### Objective:
Gather all lines from the material that contain "link".

### Given data:
Start
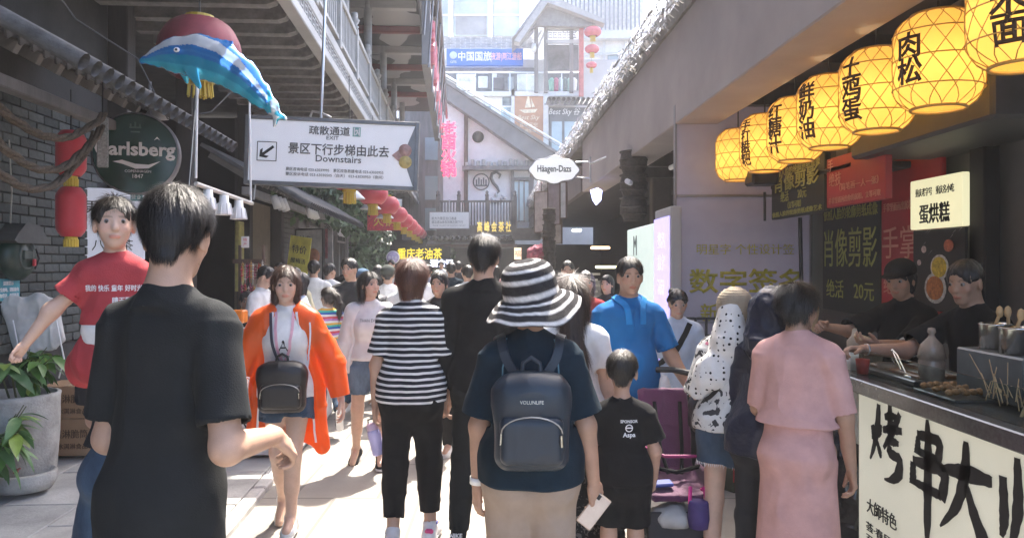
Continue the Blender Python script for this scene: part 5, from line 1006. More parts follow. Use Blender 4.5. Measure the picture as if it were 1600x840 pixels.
# ------------------------------------------------------------------ dolphin balloon
db = thing('dolphin_balloon', 'shiny blue and silver dolphin foil balloon floating under the ceiling', 'balloon', P(318, 150, 4.4)); dd = 4.4
def dp(x, y, dz=0): return P(x, y, dd + dz)
k = dd / FOC
pts = [(232, 92, 9), (250, 88, 18), (275, 86, 30), (310, 88, 37), (345, 99, 35), (378, 120, 29), (405, 147, 20), (425, 168, 11), (436, 182, 6)]
pr = [(cone(dp(*pts[i][:2]), dp(*pts[i + 1][:2]), pts[i][2] * k * .92, pts[i + 1][2] * k * .92, (0, 1, 0), .62), .02, 'u') for i in range(len(pts) - 1)]
pr += [(cone(dp(222, 95), dp(240, 92), 4.5 * k, 9 * k, (0, 1, 0), .6), .02, 'u'), (cone(dp(432, 178), dp(447, 186), 7 * k, 3 * k, (0, 1, 0), .5), .01, 'u'), (cone(dp(432, 178), dp(428, 197), 7 * k, 3 * k, (0, 1, 0), .5), .01, 'u'),
       (cone(dp(335, 74), dp(362, 66), 15 * k, 3 * k, (0, 1, 0), .4), .02, 'u'), (cone(dp(300, 112, -.05), dp(312, 136, -.09), 11 * k, 4 * k, (0, 1, 0), .4), .02, 'u'), (cone(dp(285, 108, .05), dp(292, 128, .08), 9 * k, 4 * k, (0, 1, 0), .4), .02, 'u')]
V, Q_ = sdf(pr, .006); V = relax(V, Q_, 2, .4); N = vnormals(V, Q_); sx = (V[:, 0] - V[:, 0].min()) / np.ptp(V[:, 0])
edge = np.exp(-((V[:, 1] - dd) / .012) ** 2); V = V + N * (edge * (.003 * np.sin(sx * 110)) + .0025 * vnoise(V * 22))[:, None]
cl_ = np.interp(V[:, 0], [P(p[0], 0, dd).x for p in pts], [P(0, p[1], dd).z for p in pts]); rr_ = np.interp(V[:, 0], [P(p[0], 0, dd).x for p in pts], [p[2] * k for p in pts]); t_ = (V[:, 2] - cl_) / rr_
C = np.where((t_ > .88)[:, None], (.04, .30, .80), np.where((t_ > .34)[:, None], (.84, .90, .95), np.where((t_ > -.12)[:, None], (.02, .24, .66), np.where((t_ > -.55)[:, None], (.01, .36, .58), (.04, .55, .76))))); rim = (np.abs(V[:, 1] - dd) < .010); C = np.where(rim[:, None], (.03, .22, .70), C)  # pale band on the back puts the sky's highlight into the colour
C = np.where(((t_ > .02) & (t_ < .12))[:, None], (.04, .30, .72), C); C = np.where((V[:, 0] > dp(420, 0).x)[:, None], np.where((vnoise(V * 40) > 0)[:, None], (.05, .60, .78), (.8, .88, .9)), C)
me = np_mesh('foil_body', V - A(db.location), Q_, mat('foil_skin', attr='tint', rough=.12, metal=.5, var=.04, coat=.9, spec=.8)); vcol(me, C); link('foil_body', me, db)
b = MB(); c = dp(276, 78, -.085); b.sphere(c, (.018, .008, .014), 12); part('eye', b, white_ink, db); b = MB(); b.sphere(c + Vector((.0, -.006, 0)), (.008, .006, .008), 8); part('pupil', b, ink, db)
b = MB(); b.tube([dp(314, 130), dp(305, 175, .05), dp(298, 260, .1), dp(292, 330, .12)], .0025, 5); part('string', b, whitemetal, db)
# ------------------------------------------------------------------ planter, bowl, boxes and the covered chair
pot = thing('stone_planter', 'round weathered stone planter holding a leafy plant at the left edge', 'planter', P(25, 770, 5.5)); pot.location.z = .08; c = Vector(pot.location)
b = MB(); b.lathe([(0, 0), (.22, 0), (.255, .08), (.275, .35), (.28, .60), (.285, .635), (.255, .64), (.24, .56), (0, .54)], c, 40); 
rs_ = random.Random(3); b.v = [tuple(Vector(p) + Vector((rs_.uniform(-.004, .004), rs_.uniform(-.004, .004), rs_.uniform(-.003, .003)))) for p in b.v]; part('pot', b, stone_m, pot); b = MB(); b.lathe([(0, .56), (.24, .565)], c, 24); part('soil', b, mat('soil', (.05, .04, .03), .95, bump=.8), pot)
bw_ = thing('stone_bowl', 'low weathered stone bowl on the paving in front of the planter', 'bowl', P(38, 772, 5.35)); bw_.location.z = .08; c2 = Vector(bw_.location); b = MB(); b.lathe([(0, 0), (.17, 0), (.20, .05), (.205, .11), (.185, .125), (.165, .09), (0, .08)], c2, 32); part('bowl', b, stone_m, bw_)
b = MB()
for i in range(5): b.box(c2 + Vector((random.uniform(-.08, .1), random.uniform(-.08, .08), .125 + .008 * i)), (.13, .03, .008), Euler((random.uniform(-.2, .2), random.uniform(-.2, .2), random.uniform(0, 3))).to_matrix())
tag(single('litter', b, mat('litter_paper', (.4, .12, .1), .6, var=.8, vs=30), 'scraps of printed paper lying in the stone bowl', 'litter'), kind='stuff')
def leaf_mesh(name, ln, w, col, bend=.35):
    b = MB(); vs = []; fs = []
    for i in range(6):
        t_ = i / 5; ww = w * (math.sin(math.pi * min(1, t_ * .96 + .06)) ** .8) * (1 - .25 * t_); y = ln * t_; z = -bend * ln * t_ * t_
        vs += [(-ww, y, z + .25 * ww), (0, y, z), (ww, y, z + .25 * ww)]
    for i in range(5): a = 3 * i; fs += [(a, a + 1, a + 4, a + 3), (a + 1, a + 2, a + 5, a + 4)]
    b.raw(vs, fs, True); me = b.mesh(name, None, [leaf_m]); vcol(me, np.tile(np.array(col), (len(vs), 1))); return me
LV = [leaf_mesh('leaf', l, w, c_, bd) for l, w, c_, bd in ((.20, .045, (.075, .17, .035), .4), (.16, .04, (.11, .22, .045), .3), (.23, .05, (.06, .14, .04), .55), (.18, .045, (.20, .30, .05), .4), (.19, .04, (.10, .20, .07), .6))]
def potted(lab, base, stems, n, spread, hmin, hmax, seed, sc=1.):
    rn = random.Random(seed); t = thing('leafy_plant', lab, 'plant', base); base = Vector(base)
    for s_ in range(stems):
        a = rn.uniform(0, 6.28); h = rn.uniform(hmin, hmax); tip = base + Vector((math.cos(a) * spread * rn.uniform(.2, 1), math.sin(a) * spread * rn.uniform(.2, 1), h)); mid = base.lerp(tip, .5) + Vector((0, 0, .06))
        b = MB(); b.tube([base + Vector((math.cos(a) * .04, math.sin(a) * .04, -.03)), mid, tip], [.008, .006, .003], 6); part('stem', b, mat('stem', (.10, .11, .05), .7), t)
        for i in range(n):
            f = rn.uniform(.3, 1.02); p = base.lerp(mid, f * 2) if f < .5 else mid.lerp(tip, f * 2 - 1); o = link('leaf', rn.choice(LV), t); o.location = p - base; k_ = rn.uniform(.7, 1.1) * sc; o.scale = (k_, k_, k_); o.rotation_euler = (rn.uniform(-.6, .35), rn.uniform(-.4, .4), a + rn.uniform(-1.7, 1.7) - 1.57)
potted('leafy green plant growing in the round stone planter', c + Vector((.02, 0, .57)), 9, 7, .26, .18, .42, 5)
potted('lighter drooping plant in the left corner before the planter', P(-25, 775, 5.0) + Vector((0, 0, .06)), 7, 8, .38, .35, .78, 9)
for i, (z, w, lab) in enumerate(((.08, .30, 'brown cardboard box with dark print, lower of the two'), (.385, .26, 'brown cardboard box stacked on top by the planter'))):
    bxo = thing('cardboard_box', lab, 'box', (P(112, 600, 6.35).x, 6.42, z), 'cardboard boxes by the wall'); c3 = Vector(bxo.location); b = MB(); b.box(c3 + Vector((0, 0, w / 2)), (.42, .36, w), Matrix.Rotation(.08, 3, 'Z'), .004); part('carton', b, card_m, bxo); M = frame(c3 + Vector((.0, -.181, w / 2)), (1, .08, 0), (.08, -1, 0)); letters(bxo, M, [('冰淇淋脆筒', .02, .03, .075, dict(fit=.33)), ('重庆冰淇淋食品', .02, -.07, .05, dict(fit=.33))], mat('print_brown', (.10, .06, .035), .7)); b = MB(); b.box(c3 + Vector((0, 0, w + .001)), (.05, .36, .003), Matrix.Rotation(.08, 3, 'Z')); part('tape', b, mat('tape', (.4, .28, .16), .3), bxo)
chf = thing('folded_chair', 'grey folded canvas chair leaning against the wall under white jackets', 'chair', P(30, 640, 6.1)); chf.location.z = .08; V, Q_ = sdf([(cone(P(10, 560, 6.1), P(45, 500, 6.2), .22, .16, (0, 1, 0), .4), .05, 'u'), (cone(P(-5, 500, 6.1), P(30, 570, 6.1), .16, .2, (0, 1, 0), .4), .05, 'u')], .014); V = wrinkle(V, Q_, .012, (8, 8, 8), 1); link('canvas', np_mesh('canvas', V - A(chf.location), Q_, cloth('canvas', (.11, .125, .115))), chf)
b = MB(); b.tube([P(5, 480, 6.0), P(62, 590, 6.0)], .012, 6); b.tube([P(-20, 470, 6.05), P(40, 680, 6.05)], .012, 6); part('frame', b, blackmetal, chf)
jk = thing('white_jacket', 'crumpled white jacket with dangling cords thrown over the folded chair', 'jacket', P(50, 520, 5.95)); V, Q_ = sdf([(cone(P(15, 478, 5.95), P(75, 480, 6.0), .07, .07, (0, 1, 0), .6), .04, 'u'), (cone(P(22, 480, 5.9), P(42, 540, 5.9), .09, .10, (0, 1, 0), .4), .05, 'u'), (cone(P(60, 478, 5.92), P(76, 525, 5.92), .10, .11, (0, 1, 0), .4), .05, 'u'), (cone(P(80, 478, 5.95), P(96, 530, 5.95), .05, .03, (0, 1, 0), .5), .04, 'u')], .010); V = wrinkle(V, Q_, .016, (10, 10, 6), 2, .7)
link('fabric', np_mesh('fabric', V - A(jk.location), Q_, cloth('white_linen', (.62, .62, .60))), jk)
for x0, x1 in ((20, 58), (88, 92)): b = MB(); b.tube([P(x0, 500, 5.8), P(x0 + 12, 560, 5.82), P(x1, 590, 5.85)], .006, 5); part('cord', b, white_ink, jk)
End
### Result below:
me = np_mesh('foil_body', V - A(db.location), Q_, mat('foil_skin', attr='tint', rough=.12, metal=.5, var=.04, coat=.9, spec=.8)); vcol(me, C); link('foil_body', me, db)
            f = rn.uniform(.3, 1.02); p = base.lerp(mid, f * 2) if f < .5 else mid.lerp(tip, f * 2 - 1); o = link('leaf', rn.choice(LV), t); o.location = p - base; k_ = rn.uniform(.7, 1.1) * sc; o.scale = (k_, k_, k_); o.rotation_euler = (rn.uniform(-.6, .35), rn.uniform(-.4, .4), a + rn.uniform(-1.7, 1.7) - 1.57)
chf = thing('folded_chair', 'grey folded canvas chair leaning against the wall under white jackets', 'chair', P(30, 640, 6.1)); chf.location.z = .08; V, Q_ = sdf([(cone(P(10, 560, 6.1), P(45, 500, 6.2), .22, .16, (0, 1, 0), .4), .05, 'u'), (cone(P(-5, 500, 6.1), P(30, 570, 6.1), .16, .2, (0, 1, 0), .4), .05, 'u')], .014); V = wrinkle(V, Q_, .012, (8, 8, 8), 1); link('canvas', np_mesh('canvas', V - A(chf.location), Q_, cloth('canvas', (.11, .125, .115))), chf)
link('fabric', np_mesh('fabric', V - A(jk.location), Q_, cloth('white_linen', (.62, .62, .60))), jk)